The overall ethos of Foxall's work is that of the carnivalesque spirit—free and released from the laws of officialdom and in celebration of change, transience, and renewal of life (and death). Here Foxall is tapping into a long lineage of comic ritual dating back to antiquity and finding predominance in medieval culture and art, the principal element of which is the grotesque. Characterized by hybridity and fluidity of form, the grotesque subverts rigid binaries, boundaries, and fixed law in favor of protean bodies that slip past sanctioned decorum, gender roles, or ableist conformity. The nature of the carnivalesque and the grotesque run awfully close to the ideas and culture of queerness, both of which seek to upturn hieratic structures and divisions, degrading such hierarchies through a universalizing laughter. Perhaps it would be apt to say that Foxall is playing in the visual parlance of the Queer Grotesque.

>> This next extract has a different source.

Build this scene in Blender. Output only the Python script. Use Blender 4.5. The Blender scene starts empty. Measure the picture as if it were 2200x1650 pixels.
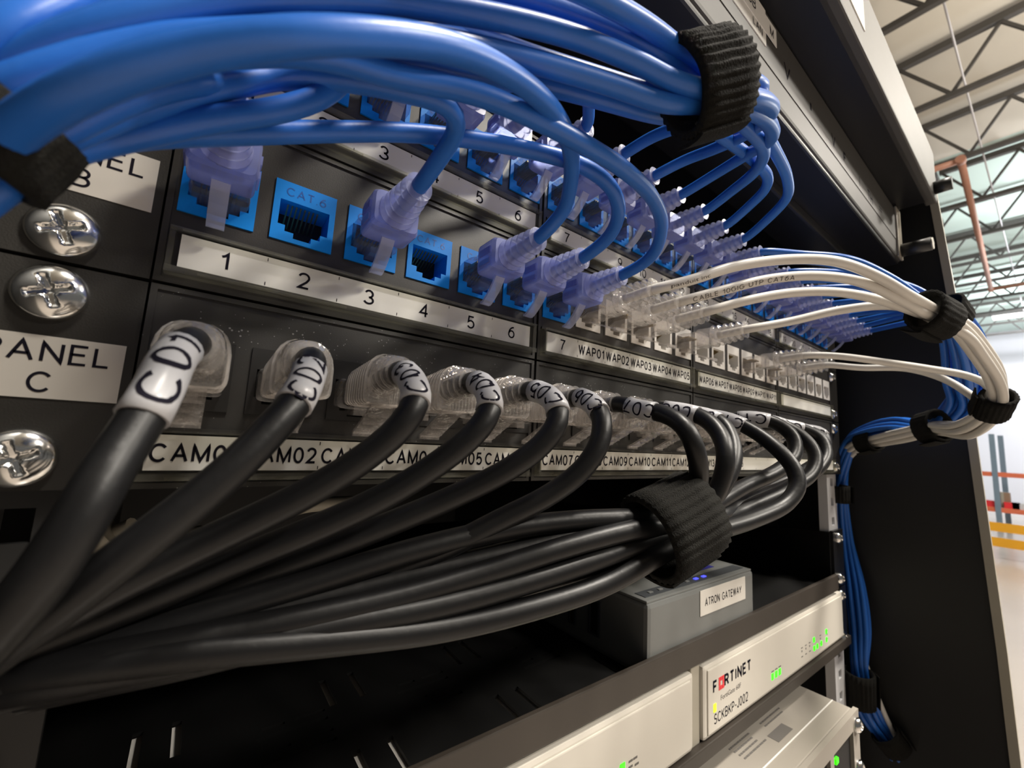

The paradigmatic figure of this topsy-turvy, carnivalesque pathos is the drag queen. Beyond "chicks with dicks," the drag queen asphyxiates all dualities with spews of cheap hairspray. Foxall's Amoureuse serves us a tickled pink blondie with sculpturally coiffed curls and a four o'clock shadow that darkens a chiseled jaw and dimpled chin. Their candy-red lips appear taut with strain as they effort to maintain a rather maniacal smile. In contrast, their seductive green eyes leak delicate tears, careful not to streak the thick black eyeliner and mascaraed lashes. Happy or sad? Such distinctions are sometimes hard to discern. Gingerly clasped between two fingers (of which hand is uncertain) is a large flocculent dandelion pappus, bringing to mind childhood games of will-she-won't-she. If all the seeds are gone in one blow, the one you love will love you back. However, Amoureuse's pappus is still intact, a moment pregnant with potential, fickle and transient, brimming with both hope and fear. Thus is the Drag Queen—a singularity containing multitudes.

The thread of fluidity and transmutation runs deep throughout Foxall's work, not only in his imagery but in his practice as well. From Konrad Witz, commedia dell'arte, and Bernardo Strozzi to Tom of Finland and Monty Python, Foxall gleans imagery from across Western art historical canon and culture and metabolizes his quotations into a purely contemporary pictorial language. Finland's idealized and hypersexed studs are amputated, contorted, cartoonish, and their sex diminutive in Foxall's figures. The archetypal image of the cis-male body is here hyperboled to the point of dislodging the latter's privileged position—opening space for a more universalizing queer aesthetic. The pieces' small and intimate size ( no larger 45 x 55cm) contrast with their expansive vision, compelling the viewer to draw in closer, to become more intimate. This dynamic emphasizes the onlooker's participation in the experience, absorbing them into the parodia sacra of the Queer Grotesque, laughing and crying at the same time.